-- Begin Raw records --
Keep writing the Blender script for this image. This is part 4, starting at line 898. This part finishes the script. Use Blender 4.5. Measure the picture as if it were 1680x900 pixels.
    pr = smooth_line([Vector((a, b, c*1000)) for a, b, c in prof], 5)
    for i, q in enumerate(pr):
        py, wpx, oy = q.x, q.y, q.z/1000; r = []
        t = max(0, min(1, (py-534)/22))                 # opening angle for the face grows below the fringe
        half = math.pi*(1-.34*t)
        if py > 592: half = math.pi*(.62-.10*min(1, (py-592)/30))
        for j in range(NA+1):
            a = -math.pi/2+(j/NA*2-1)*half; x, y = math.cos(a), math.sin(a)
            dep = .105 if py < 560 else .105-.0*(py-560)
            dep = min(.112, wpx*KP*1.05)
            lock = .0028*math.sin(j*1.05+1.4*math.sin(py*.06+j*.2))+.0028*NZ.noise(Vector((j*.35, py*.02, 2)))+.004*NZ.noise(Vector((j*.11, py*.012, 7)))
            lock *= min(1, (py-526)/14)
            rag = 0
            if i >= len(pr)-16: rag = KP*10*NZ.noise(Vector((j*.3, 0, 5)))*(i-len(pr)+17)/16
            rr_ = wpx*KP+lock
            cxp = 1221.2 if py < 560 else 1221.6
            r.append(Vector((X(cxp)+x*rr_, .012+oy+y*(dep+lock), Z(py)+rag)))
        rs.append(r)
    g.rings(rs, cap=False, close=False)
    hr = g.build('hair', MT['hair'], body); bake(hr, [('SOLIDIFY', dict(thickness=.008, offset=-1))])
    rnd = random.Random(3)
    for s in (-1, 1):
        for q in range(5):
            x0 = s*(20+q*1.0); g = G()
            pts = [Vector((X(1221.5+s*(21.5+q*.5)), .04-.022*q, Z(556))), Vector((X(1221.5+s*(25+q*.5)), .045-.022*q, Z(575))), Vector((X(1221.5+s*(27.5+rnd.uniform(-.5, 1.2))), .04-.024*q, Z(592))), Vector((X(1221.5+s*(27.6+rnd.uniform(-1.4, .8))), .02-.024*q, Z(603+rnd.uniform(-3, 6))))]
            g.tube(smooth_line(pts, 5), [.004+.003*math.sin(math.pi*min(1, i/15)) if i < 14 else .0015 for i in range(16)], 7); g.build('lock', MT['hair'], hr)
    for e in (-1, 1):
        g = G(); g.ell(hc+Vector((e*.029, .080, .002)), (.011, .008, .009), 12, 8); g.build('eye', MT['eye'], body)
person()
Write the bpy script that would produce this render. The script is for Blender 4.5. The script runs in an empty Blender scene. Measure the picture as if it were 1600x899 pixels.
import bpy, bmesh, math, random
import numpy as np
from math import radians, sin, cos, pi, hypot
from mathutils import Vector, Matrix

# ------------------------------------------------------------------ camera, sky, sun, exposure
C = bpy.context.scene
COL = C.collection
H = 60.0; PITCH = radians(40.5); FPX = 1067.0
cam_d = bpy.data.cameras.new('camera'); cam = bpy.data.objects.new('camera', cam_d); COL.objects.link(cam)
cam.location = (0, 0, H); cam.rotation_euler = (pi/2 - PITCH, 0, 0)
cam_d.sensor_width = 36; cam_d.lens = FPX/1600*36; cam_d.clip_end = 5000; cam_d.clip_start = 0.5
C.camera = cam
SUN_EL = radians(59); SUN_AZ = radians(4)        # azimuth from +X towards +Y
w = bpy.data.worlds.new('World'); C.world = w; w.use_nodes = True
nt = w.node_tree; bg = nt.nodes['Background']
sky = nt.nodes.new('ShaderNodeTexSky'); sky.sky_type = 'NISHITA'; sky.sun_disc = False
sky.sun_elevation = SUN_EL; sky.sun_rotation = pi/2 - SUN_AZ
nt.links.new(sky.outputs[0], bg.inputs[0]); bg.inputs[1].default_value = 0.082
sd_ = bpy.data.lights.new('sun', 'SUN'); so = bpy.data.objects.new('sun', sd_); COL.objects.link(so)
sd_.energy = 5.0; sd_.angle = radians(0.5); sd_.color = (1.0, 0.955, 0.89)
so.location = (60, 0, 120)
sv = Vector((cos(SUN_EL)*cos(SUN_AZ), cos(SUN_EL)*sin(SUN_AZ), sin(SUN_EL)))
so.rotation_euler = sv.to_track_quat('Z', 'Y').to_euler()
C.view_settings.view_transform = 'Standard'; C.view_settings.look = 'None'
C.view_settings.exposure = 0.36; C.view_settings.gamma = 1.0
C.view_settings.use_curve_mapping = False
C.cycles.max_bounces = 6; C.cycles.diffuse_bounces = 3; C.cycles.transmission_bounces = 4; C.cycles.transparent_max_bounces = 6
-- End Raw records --
> _What you are asked to do_:
Using the entries above, return exactly the lines from the line with "Write the bpy" to the line with "from mathutils import Vector, Matrix", counting both of those lines.

> _Output below_:
Write the bpy script that would produce this render. The script is for Blender 4.5. The script runs in an empty Blender scene. Measure the picture as if it were 1600x899 pixels.
import bpy, bmesh, math, random
import numpy as np
from math import radians, sin, cos, pi, hypot
from mathutils import Vector, Matrix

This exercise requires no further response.